— start of Exercise inputs —

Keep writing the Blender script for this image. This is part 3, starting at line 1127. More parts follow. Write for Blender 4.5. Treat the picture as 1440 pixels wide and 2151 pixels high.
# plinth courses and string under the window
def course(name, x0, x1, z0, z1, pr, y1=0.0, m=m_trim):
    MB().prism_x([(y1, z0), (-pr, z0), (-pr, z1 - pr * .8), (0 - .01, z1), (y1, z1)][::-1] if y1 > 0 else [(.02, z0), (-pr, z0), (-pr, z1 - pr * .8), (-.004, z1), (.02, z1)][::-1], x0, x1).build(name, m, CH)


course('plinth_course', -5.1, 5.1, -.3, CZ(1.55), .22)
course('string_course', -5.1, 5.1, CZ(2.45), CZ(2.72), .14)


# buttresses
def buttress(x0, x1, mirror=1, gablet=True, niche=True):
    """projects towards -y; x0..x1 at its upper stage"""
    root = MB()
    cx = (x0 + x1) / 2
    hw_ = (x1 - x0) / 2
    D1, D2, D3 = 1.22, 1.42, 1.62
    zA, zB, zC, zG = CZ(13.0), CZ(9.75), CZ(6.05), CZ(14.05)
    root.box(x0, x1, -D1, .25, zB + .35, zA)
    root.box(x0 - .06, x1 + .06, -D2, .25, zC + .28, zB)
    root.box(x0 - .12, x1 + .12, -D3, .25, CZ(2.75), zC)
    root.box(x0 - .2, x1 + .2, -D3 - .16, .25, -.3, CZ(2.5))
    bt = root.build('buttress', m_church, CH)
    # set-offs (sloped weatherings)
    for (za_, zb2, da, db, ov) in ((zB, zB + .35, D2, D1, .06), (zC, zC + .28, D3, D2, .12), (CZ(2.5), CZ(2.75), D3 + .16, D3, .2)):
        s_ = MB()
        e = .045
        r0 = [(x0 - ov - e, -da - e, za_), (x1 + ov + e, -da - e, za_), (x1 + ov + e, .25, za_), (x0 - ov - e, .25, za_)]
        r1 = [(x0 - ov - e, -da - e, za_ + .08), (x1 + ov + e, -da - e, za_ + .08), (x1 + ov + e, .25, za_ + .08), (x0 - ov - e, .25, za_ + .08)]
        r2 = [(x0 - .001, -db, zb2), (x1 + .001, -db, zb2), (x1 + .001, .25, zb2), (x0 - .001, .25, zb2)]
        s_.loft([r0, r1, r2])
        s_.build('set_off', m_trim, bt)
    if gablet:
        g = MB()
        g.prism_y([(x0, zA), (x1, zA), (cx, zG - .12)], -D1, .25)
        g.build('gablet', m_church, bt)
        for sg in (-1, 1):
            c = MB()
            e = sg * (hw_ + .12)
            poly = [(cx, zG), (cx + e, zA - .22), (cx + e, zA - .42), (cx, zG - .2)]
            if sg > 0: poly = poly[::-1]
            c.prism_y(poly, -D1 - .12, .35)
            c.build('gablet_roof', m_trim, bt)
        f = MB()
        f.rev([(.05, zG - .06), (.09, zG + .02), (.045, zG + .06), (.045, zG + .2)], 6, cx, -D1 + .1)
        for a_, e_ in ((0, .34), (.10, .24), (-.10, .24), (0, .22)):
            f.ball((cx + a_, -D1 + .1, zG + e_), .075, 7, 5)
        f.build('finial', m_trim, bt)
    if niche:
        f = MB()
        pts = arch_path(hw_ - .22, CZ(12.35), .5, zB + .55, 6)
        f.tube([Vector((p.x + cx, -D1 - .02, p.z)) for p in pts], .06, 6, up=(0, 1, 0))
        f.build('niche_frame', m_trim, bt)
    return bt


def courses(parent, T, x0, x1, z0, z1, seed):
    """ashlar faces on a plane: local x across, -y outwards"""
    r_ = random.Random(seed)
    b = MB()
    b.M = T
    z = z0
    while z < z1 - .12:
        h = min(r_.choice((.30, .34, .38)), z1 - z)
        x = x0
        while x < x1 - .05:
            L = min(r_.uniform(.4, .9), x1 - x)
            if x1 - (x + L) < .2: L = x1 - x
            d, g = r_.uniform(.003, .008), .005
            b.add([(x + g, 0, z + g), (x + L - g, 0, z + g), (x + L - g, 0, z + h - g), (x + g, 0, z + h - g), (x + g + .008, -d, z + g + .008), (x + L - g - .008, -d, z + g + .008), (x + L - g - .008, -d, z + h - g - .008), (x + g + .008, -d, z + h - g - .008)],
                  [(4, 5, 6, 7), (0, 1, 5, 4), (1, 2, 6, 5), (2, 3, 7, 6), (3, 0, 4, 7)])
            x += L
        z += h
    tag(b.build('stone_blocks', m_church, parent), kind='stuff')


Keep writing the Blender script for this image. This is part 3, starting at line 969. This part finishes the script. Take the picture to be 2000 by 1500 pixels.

— end of Exercise inputs —

Repeat the material above in full, quoting it exactly.

### Exercise solution:
Keep writing the Blender script for this image. This is part 3, starting at line 1127. More parts follow. Write for Blender 4.5. Treat the picture as 1440 pixels wide and 2151 pixels high.
# plinth courses and string under the window
def course(name, x0, x1, z0, z1, pr, y1=0.0, m=m_trim):
    MB().prism_x([(y1, z0), (-pr, z0), (-pr, z1 - pr * .8), (0 - .01, z1), (y1, z1)][::-1] if y1 > 0 else [(.02, z0), (-pr, z0), (-pr, z1 - pr * .8), (-.004, z1), (.02, z1)][::-1], x0, x1).build(name, m, CH)


course('plinth_course', -5.1, 5.1, -.3, CZ(1.55), .22)
course('string_course', -5.1, 5.1, CZ(2.45), CZ(2.72), .14)


# buttresses
def buttress(x0, x1, mirror=1, gablet=True, niche=True):
    """projects towards -y; x0..x1 at its upper stage"""
    root = MB()
    cx = (x0 + x1) / 2
    hw_ = (x1 - x0) / 2
    D1, D2, D3 = 1.22, 1.42, 1.62
    zA, zB, zC, zG = CZ(13.0), CZ(9.75), CZ(6.05), CZ(14.05)
    root.box(x0, x1, -D1, .25, zB + .35, zA)
    root.box(x0 - .06, x1 + .06, -D2, .25, zC + .28, zB)
    root.box(x0 - .12, x1 + .12, -D3, .25, CZ(2.75), zC)
    root.box(x0 - .2, x1 + .2, -D3 - .16, .25, -.3, CZ(2.5))
    bt = root.build('buttress', m_church, CH)
    # set-offs (sloped weatherings)
    for (za_, zb2, da, db, ov) in ((zB, zB + .35, D2, D1, .06), (zC, zC + .28, D3, D2, .12), (CZ(2.5), CZ(2.75), D3 + .16, D3, .2)):
        s_ = MB()
        e = .045
        r0 = [(x0 - ov - e, -da - e, za_), (x1 + ov + e, -da - e, za_), (x1 + ov + e, .25, za_), (x0 - ov - e, .25, za_)]
        r1 = [(x0 - ov - e, -da - e, za_ + .08), (x1 + ov + e, -da - e, za_ + .08), (x1 + ov + e, .25, za_ + .08), (x0 - ov - e, .25, za_ + .08)]
        r2 = [(x0 - .001, -db, zb2), (x1 + .001, -db, zb2), (x1 + .001, .25, zb2), (x0 - .001, .25, zb2)]
        s_.loft([r0, r1, r2])
        s_.build('set_off', m_trim, bt)
    if gablet:
        g = MB()
        g.prism_y([(x0, zA), (x1, zA), (cx, zG - .12)], -D1, .25)
        g.build('gablet', m_church, bt)
        for sg in (-1, 1):
            c = MB()
            e = sg * (hw_ + .12)
            poly = [(cx, zG), (cx + e, zA - .22), (cx + e, zA - .42), (cx, zG - .2)]
            if sg > 0: poly = poly[::-1]
            c.prism_y(poly, -D1 - .12, .35)
            c.build('gablet_roof', m_trim, bt)
        f = MB()
        f.rev([(.05, zG - .06), (.09, zG + .02), (.045, zG + .06), (.045, zG + .2)], 6, cx, -D1 + .1)
        for a_, e_ in ((0, .34), (.10, .24), (-.10, .24), (0, .22)):
            f.ball((cx + a_, -D1 + .1, zG + e_), .075, 7, 5)
        f.build('finial', m_trim, bt)
    if niche:
        f = MB()
        pts = arch_path(hw_ - .22, CZ(12.35), .5, zB + .55, 6)
        f.tube([Vector((p.x + cx, -D1 - .02, p.z)) for p in pts], .06, 6, up=(0, 1, 0))
        f.build('niche_frame', m_trim, bt)
    return bt


def courses(parent, T, x0, x1, z0, z1, seed):
    """ashlar faces on a plane: local x across, -y outwards"""
    r_ = random.Random(seed)
    b = MB()
    b.M = T
    z = z0
    while z < z1 - .12:
        h = min(r_.choice((.30, .34, .38)), z1 - z)
        x = x0
        while x < x1 - .05:
            L = min(r_.uniform(.4, .9), x1 - x)
            if x1 - (x + L) < .2: L = x1 - x
            d, g = r_.uniform(.003, .008), .005
            b.add([(x + g, 0, z + g), (x + L - g, 0, z + g), (x + L - g, 0, z + h - g), (x + g, 0, z + h - g), (x + g + .008, -d, z + g + .008), (x + L - g - .008, -d, z + g + .008), (x + L - g - .008, -d, z + h - g - .008), (x + g + .008, -d, z + h - g - .008)],
                  [(4, 5, 6, 7), (0, 1, 5, 4), (1, 2, 6, 5), (2, 3, 7, 6), (3, 0, 4, 7)])
            x += L
        z += h
    tag(b.build('stone_blocks', m_church, parent), kind='stuff')


Keep writing the Blender script for this image. This is part 3, starting at line 969. This part finishes the script. Take the picture to be 2000 by 1500 pixels.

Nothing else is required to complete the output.